The Friction That Stopped Waste

One observation from using agentic engineering with Brighter is that the old adage of “work expands to the resources available” is definitely true. In an OSS context, where I am paying for tokens out of pocket, that is my call, but the trade-offs need thought in commercial settings.

Quality From The Loop

The cause, I think, is that the loop of generate => evaluate => repeat. It helps drive quality, typically higher than we would have reached through manual effort.

I set this up so a sub-agent (or new agent) with a fresh context can review our last milestone. The review agent assigns a score derived from its evaluation. We want to ignore findings below a certain score as “noise” so we don’t get too many “false positives.” We break the loop when all of the evaluation findings fall below that threshold. Typically, the review process is run after gathering requirements, creating the program design, building the task list, and generating the code.

In essence, it helps to prevent the slop that a first generation may create. Often, that is about the evaluator having a fresh context, both in terms of context rot and the agent’s tendency to assume that earlier work is right, whereas the sub-agent is instructed to be adversarial.

While those iterations increase cost, the result is higher quality, which is what we want. Right?

How Much Quality?

This is our first trade-off. What quality threshold do we need? Well, it's OSS, right? I want folks to be able to rely on it. So, we set a low-ish score for what we want to address.

That is the first cost issue. Some of those items might have been skipped in the past if the trade-off between my time, shipping the feature to get feedback, and the effort was weighed against how important that finding was.

But I also find myself more inclined to take the harder path. Some features might have choices about what we offer. Typically, what edge cases might we support?

A Brighter Example

_My current example: I am working on a feature to add DB migration for our Outbox and Inbox. At startup, we will check that you have the latest version, and if not, migrate you. We will lock the producers and consumers during an update, so that it works in a distributed environment.

But what about existing databases? Do we just assume that you are on the DDL we shipped with V10, and only upgrade you from there? Perhaps you are stuck on V9 because the cost of a DB migration is a pain point? Maybe you are on an older, now unsupported version, because of this.

One answer is to go back and figure out all the versions we have shipped from the DDL change history in Brighter. In that way, it doesn’t matter which version you are on; we can upgrade you. (There is a little trade-off in that we can’t switch you from text to binary content as part of that, but you probably don’t want that during an upgrade, as it’s a choice.)_

Now, that is quite a lot of research to go through the git history across multiple DBs we support, and it carries a high risk of getting it wrong if we do it manually. But an agent is good at this kind of research. So, before I know it, I am asking the agent to investigate, burning tokens to assess the feasibility of something I would probably have rejected if I had to do it by hand.

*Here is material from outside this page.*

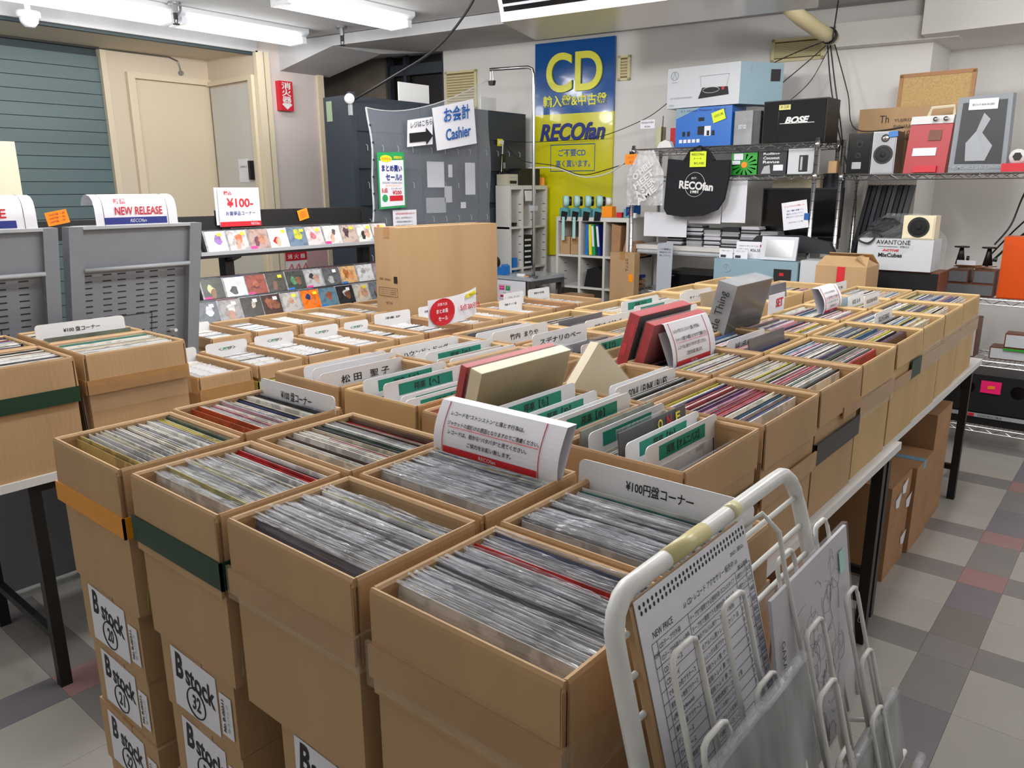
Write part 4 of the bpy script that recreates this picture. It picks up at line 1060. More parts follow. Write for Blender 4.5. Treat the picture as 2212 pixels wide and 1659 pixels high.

_I would have favored just getting it out and assuming folks are on the V10 baseline, perhaps V9, as we support that, if I had to do this by hand.

But now, I am burning tokens, and the agent has answers. And now I have spent tokens on the answers, well, isn’t that the hard part? Why not just work with the agent on the requirements and design?_

_And before I know it, we are burning tokens on the design, after all, it’s quick to see what this will entail.

And having burned those tokens investigating, designing, well… it would be a shame not to spend tokens implementing it._

It’s seductive. I could have made this better than I would have if the friction of the time commitment to OSS hadn’t held me back. I can make my dreams real. I just need to pay for the tokens.

But token costs have always been subsidized…the first hit is always for free kids…and soon the choices may be harder.

Cost Pressure Lowers Cognitive Load

And perhaps, for OSS that many will use, where I feel the token cost because they come out of pocket, I can easily make this call.

But in a commercial setting? If friction is low, I may feel pressure to hit the high bar; I don’t want my colleagues to think I ship AI slop, and I don’t want to produce unreliable software. And so the token cost goes up.

But perhaps, as importantly, the software’s cognitive load is increasing. It handles more edge cases, includes paths for very specific circumstances, and may not opt for

simplifications that might have been forced upon us by friction.

When we talk about cognitive debt, it’s not simply about failing to observe the loop or to appreciate that we are still programming, just not coding. It’s also about our ability to add software we might have previously rejected due to friction.

We have been burned in the past, when we made something hard easy (for example, when we made it easy to write a new service via FaaS and ended up with a nanoservice sprawl). It’s hard not to believe that we won’t get fooled again.

Rising Token Costs To The Rescue?

But perhaps rising token costs will actually help. Maybe it becomes the new friction, the new “is this worth it”. Once it was my time, or commercially, the team’s time, when there were so many other things to build. Now it’s the token spend. Will this be the best use of our token budget this month?

The free lunch may be over…soon…but maybe some friction will help us keep cognitive load lower again.